La Cour de cassation a tranché dans son arrêt du 8 novembre 2023 (N°22.13.851) :
I - L’affaire.
Dans ce cas d’espèce, deux associés, l’un est majoritaire et gérant, et l’autre est minoritaire.
Un contentieux éclate en trois étapes :
Les deux associés signent tous les deux une promesse de cession de l’intégralité de leurs parts sociales.
Lors d’une assemblée générale postérieure, la collectivité des associés décide de manière unanime d’attribuer des primes au dirigeant.
Et enfin, ils renouvèlent, par signature d’un acte sous seing privé, la cession définitive de leurs droits sociaux.
Une fois la cession effectuée, l’ancien gérant réclame auprès de la société et de son nouveau propriétaire, le versement des primes dont le principe a été voté avant la date de la cession….
Evidemment, le nouveau détenteur des titres s’y refuse, considérant qu’il s’est fait flouter, et cherchant impérativement une astuce pour y échapper.
II - La procédure.
Assigné par l’ancien gérant pour plus de 80 000 euros de primes impayées, le nouveau détenteur des titres invoque le fondement de l’abus de majorité pour tenter de s’y soustraire.
La question est alors posée aux juges de déterminer si, malgré un vote unanime des associés, le nouvel acquéreur des titres pouvait éventuellement revendiquer un abus de droit et faire annuler l’assemblée générale ?

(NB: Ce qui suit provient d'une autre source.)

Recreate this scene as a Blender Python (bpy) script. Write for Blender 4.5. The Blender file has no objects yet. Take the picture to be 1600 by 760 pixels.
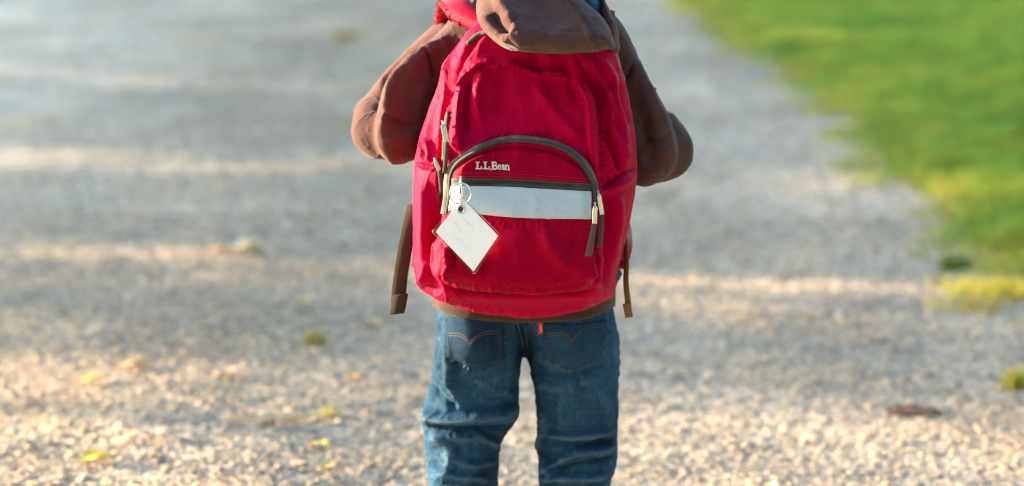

En d’autres termes, est-ce que le fait pour les coassociés, d’avoir voté unanimement ces primes permet concrètement d’écarter toute démonstration de l’existence d’un abus de droit ?
III - Définition de l’abus de droit.
Les associés bénéficient d’un droit fondamental de participer aux assemblées générales et d’y voter.
Néanmoins, il est possible de restreindre cette liberté lorsqu’un abus est caractérisé.
L’abus de droit peut être de trois types : un abus de majorité, d’égalité, ou de minorité.
Il est défini comme une décision qui réunit trois conditions cumulatives, c’est-à-dire :
- qui porte atteinte à l’intérêt social (l’intérêt supérieur de la société)
- qui provoque une rupture intentionnelle d’égalité entre les associés.
Avec pour objectif de procurer un avantage à l’un des associés au détriment des autres.
L’intéressé qui réussit à réunir ces conditions peut les présenter au juge afin d’essayer d’obtenir l’annulation du vote des résolutions litigieuses.
IV - Décision de la Cour de cassation.
Dans cette affaire, les juges ont considéré que le nouvel acquéreur des titres n’était pas légitime à contester un vote émis de manière unanime.
« Une décision prise à l’unanimité des associés ne peut être constitutive d’un abus de majorité ».
Tout simplement.
Cette décision vient rejoindre les rangs de celles d’ores et déjà rendues, et notamment une dernière en date, de la Cour d’appel de Rouen (19 mai 2022, N°20/03002) qui considère que pour soutenir un abus de droit, et notamment un abus de majorité, l’associé doit s’y être opposé lors de l’assemblée.
S’il a voté favorablement ou s’il s’est abstenu, il semblerait qu’il n’aurait plus la légitimité pour la contester a posteriori.
« L’associé minoritaire qui s’est abstenu lors d’une délibération n’est pas fondé à soutenir qu’elle constitue un abus de majorité ».
Attention toutefois, la Cour de cassation n’avait pas pris position sur ce cas d’espèce.
En tout état de cause, il semble que l’unanimité écarte l’abus de droit.